Nicolas Goetzmann :Une balance excédentaire n'est pas un but en soi. Les États Unis ont la plus forte économie du monde alors qu'ils n'ont pas présenté un excédent depuis plus de 40 ans:

Commerce extérieur des États Unis. En millions de USD. Source Census Bureau

Pourtant, qui peut douter du fait que les États-Unis produisent des biens "désirables" pour le reste du monde ? En l'espèce, cette situation américaine découle du fait que les étrangers investissent massivement dans les actifs américains, ce qui produit également un effet sur la balance commerciale. C'est également un élément à prendre en compte pour la France, qui bénéficie d'une position privilégiée en ce qui concerne les investissements directs de l'étranger.
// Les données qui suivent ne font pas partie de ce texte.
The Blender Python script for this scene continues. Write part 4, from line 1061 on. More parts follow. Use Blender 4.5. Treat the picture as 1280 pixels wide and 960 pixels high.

Ce n'est pas une balance excédentaire très largement positive qui va sortir la France du marasme. Parce que si cela est le but, le résultat peut être obtenu en faisant baisser les salaires et en stoppant tous les investissements. Le contraste d'une dépression intérieure avec une économie mondiale en bonne santé peut permettre d'obtenir satisfaction mais est-ce véritablement un objectif souhaitable ? (Pourtant, il s'agit bien du processus structurel qui frappe le pays, et qui a pour résultat de voir le New York Times se demander pourquoi la France subit "une décomposition en cours")

Le meilleur moyen pour que l'économie français retrouve des couleurs, c'est un large soutien à sa demande intérieure, par le biais d'une politique monétaire bien plus agressive qu'elle ne l'est actuellement, ce qui permettra de bénéficier d'un retour sur le marché de 67 millions de consommateurs, d'une revitalisation du pays, de voir des entreprises profitables, des salariés embauchés, un surplus d'investissements, et donc de produits de plus en plus concurrentiels (non pas pour leurs prix, mais pour leur qualité, leur valeur ajoutée). Et même en faisant cela, il est encore possible que les flux d'investissements étrangers en France soient tels qu'il sera tout bonnement impossible de présenter une balance excédentaire. Mais cela ne sera pas un signe d'une mauvaise santé de l'économie du pays. Tout depénd des causes.